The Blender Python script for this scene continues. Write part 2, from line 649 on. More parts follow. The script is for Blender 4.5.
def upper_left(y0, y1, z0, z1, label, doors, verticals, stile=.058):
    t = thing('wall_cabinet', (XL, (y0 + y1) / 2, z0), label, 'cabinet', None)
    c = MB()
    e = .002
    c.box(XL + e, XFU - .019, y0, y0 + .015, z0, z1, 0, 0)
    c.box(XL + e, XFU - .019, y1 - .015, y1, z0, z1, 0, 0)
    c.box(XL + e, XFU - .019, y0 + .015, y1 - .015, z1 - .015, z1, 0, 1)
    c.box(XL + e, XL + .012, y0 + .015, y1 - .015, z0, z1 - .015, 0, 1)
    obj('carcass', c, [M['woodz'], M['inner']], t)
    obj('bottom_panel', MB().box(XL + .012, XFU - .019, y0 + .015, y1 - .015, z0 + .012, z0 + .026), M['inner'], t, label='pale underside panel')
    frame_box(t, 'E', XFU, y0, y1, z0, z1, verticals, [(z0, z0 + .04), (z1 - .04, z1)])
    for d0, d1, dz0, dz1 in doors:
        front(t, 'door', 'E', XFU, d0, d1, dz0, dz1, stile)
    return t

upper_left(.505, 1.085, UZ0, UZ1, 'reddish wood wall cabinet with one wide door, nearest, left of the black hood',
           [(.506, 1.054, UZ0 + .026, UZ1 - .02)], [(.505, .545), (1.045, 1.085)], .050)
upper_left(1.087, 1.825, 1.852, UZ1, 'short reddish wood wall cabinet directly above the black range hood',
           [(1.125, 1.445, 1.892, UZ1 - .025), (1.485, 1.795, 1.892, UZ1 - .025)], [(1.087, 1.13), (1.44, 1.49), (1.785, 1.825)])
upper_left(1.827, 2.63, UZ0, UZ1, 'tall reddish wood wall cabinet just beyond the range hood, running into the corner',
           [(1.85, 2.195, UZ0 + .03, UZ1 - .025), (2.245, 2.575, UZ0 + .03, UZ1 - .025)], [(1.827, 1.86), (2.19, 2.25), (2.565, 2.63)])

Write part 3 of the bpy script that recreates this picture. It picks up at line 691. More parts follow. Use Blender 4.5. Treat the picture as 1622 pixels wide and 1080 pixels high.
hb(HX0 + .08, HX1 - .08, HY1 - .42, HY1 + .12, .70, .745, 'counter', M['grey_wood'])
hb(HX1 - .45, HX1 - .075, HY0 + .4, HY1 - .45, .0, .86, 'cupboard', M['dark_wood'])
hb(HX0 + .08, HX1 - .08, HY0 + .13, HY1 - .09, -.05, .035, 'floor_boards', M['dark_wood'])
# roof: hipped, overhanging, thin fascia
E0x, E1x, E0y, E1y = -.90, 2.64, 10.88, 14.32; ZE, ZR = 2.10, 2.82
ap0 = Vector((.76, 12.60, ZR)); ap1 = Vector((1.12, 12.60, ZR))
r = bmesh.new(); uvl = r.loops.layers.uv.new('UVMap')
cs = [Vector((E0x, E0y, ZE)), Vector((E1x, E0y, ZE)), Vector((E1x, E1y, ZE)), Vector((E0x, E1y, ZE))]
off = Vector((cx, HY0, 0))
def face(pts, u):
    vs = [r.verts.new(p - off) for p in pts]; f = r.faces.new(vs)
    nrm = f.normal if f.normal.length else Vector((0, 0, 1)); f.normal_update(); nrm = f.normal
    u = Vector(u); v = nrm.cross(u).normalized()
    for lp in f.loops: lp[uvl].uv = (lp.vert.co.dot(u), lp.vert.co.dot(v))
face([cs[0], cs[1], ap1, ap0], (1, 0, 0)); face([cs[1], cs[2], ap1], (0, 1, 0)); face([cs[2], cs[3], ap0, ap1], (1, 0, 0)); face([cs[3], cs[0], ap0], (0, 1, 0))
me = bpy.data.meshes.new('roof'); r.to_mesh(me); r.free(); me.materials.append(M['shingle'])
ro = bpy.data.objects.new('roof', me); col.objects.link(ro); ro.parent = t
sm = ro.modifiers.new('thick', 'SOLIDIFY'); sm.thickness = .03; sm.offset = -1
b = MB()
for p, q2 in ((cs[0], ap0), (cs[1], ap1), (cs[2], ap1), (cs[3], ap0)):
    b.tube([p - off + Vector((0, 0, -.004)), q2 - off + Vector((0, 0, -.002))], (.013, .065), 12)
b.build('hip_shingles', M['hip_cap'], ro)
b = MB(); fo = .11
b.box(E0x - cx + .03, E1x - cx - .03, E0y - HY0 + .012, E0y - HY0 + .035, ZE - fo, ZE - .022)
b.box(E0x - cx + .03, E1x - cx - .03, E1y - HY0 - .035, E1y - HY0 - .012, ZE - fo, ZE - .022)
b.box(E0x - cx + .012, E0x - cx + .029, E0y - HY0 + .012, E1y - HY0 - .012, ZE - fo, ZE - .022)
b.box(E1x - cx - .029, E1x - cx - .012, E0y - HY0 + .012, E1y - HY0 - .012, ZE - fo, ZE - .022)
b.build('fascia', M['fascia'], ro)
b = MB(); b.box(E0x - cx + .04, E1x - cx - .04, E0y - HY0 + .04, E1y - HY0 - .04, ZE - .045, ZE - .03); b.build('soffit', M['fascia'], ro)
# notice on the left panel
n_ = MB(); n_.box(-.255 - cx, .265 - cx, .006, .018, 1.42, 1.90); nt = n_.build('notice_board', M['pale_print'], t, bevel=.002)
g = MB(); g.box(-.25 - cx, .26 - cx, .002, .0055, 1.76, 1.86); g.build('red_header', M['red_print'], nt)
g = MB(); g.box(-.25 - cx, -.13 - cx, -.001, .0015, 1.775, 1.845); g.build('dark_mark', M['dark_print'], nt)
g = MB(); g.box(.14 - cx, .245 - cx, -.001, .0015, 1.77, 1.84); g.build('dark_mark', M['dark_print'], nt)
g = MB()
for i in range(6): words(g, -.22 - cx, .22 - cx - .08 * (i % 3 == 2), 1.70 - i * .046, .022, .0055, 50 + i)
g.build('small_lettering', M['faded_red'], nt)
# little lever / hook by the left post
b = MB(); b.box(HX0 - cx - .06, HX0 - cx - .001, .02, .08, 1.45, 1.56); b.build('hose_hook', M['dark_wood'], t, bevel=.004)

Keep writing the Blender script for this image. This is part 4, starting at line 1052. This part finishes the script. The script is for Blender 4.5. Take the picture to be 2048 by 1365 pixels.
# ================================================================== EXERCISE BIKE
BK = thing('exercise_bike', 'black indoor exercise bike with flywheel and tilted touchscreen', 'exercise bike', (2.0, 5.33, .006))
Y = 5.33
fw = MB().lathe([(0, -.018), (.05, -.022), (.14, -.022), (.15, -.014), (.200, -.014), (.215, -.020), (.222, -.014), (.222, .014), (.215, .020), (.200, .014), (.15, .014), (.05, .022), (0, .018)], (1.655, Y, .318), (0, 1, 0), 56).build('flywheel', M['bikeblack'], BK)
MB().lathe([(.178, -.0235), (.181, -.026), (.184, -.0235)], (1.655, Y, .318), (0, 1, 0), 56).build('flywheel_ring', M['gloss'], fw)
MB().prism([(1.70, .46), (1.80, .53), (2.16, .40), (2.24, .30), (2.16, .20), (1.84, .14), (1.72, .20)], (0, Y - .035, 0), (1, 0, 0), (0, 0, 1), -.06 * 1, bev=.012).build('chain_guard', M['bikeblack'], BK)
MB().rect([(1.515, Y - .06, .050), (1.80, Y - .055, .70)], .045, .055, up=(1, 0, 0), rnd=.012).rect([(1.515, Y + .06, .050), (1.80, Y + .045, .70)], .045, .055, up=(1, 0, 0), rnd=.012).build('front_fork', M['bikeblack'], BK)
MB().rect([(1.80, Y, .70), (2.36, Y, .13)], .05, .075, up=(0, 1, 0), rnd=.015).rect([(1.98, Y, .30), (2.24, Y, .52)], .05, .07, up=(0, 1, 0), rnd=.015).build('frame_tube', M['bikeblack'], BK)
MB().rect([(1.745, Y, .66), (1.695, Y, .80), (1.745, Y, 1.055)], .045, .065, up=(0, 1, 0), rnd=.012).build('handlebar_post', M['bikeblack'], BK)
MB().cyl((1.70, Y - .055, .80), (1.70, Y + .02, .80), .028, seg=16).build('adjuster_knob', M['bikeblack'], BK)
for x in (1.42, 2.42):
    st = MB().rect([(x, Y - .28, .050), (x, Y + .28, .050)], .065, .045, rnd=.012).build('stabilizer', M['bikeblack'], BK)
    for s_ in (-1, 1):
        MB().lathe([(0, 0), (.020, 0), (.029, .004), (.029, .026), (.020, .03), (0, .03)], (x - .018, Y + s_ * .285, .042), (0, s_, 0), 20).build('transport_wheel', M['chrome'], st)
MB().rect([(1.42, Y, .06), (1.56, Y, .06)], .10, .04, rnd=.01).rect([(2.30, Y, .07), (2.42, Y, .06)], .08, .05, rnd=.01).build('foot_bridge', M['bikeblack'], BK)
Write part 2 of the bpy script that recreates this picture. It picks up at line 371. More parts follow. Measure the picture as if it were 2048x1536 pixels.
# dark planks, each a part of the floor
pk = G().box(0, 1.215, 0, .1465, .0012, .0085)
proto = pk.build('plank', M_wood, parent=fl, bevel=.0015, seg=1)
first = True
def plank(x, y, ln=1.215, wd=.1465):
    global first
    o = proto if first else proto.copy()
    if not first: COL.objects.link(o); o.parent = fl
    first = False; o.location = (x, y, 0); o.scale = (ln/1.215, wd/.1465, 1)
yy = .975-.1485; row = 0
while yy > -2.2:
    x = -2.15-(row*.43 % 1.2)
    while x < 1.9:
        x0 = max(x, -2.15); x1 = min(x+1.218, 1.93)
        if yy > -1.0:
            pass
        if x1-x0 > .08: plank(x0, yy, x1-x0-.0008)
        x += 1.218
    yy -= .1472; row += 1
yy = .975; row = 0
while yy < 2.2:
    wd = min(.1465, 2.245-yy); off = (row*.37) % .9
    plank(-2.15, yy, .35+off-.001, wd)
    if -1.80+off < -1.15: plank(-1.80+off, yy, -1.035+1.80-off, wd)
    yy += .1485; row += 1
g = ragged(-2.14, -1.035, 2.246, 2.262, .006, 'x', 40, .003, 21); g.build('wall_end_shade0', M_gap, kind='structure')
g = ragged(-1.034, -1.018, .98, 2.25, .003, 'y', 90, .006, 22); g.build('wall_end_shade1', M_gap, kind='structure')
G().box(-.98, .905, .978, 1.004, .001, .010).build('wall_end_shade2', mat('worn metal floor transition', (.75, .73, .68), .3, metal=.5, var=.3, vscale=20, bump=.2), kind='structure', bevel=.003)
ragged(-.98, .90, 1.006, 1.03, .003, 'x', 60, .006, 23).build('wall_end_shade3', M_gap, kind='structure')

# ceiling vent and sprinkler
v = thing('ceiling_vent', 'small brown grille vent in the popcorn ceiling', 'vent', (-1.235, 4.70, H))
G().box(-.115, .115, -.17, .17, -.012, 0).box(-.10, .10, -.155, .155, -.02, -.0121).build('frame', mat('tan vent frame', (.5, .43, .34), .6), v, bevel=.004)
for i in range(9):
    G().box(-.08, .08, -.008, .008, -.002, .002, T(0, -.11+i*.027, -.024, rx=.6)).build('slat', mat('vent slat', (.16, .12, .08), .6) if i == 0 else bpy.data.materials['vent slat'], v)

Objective
Reproduce, without alteration, solely the lines beginning at the line that includes "Write part 3" and ending at the line that includes "hb(HX1 - .45, HX1", both lines included.

Right answer
Write part 3 of the bpy script that recreates this picture. It picks up at line 691. More parts follow. Use Blender 4.5. Treat the picture as 1622 pixels wide and 1080 pixels high.
hb(HX0 + .08, HX1 - .08, HY1 - .42, HY1 + .12, .70, .745, 'counter', M['grey_wood'])
hb(HX1 - .45, HX1 - .075, HY0 + .4, HY1 - .45, .0, .86, 'cupboard', M['dark_wood'])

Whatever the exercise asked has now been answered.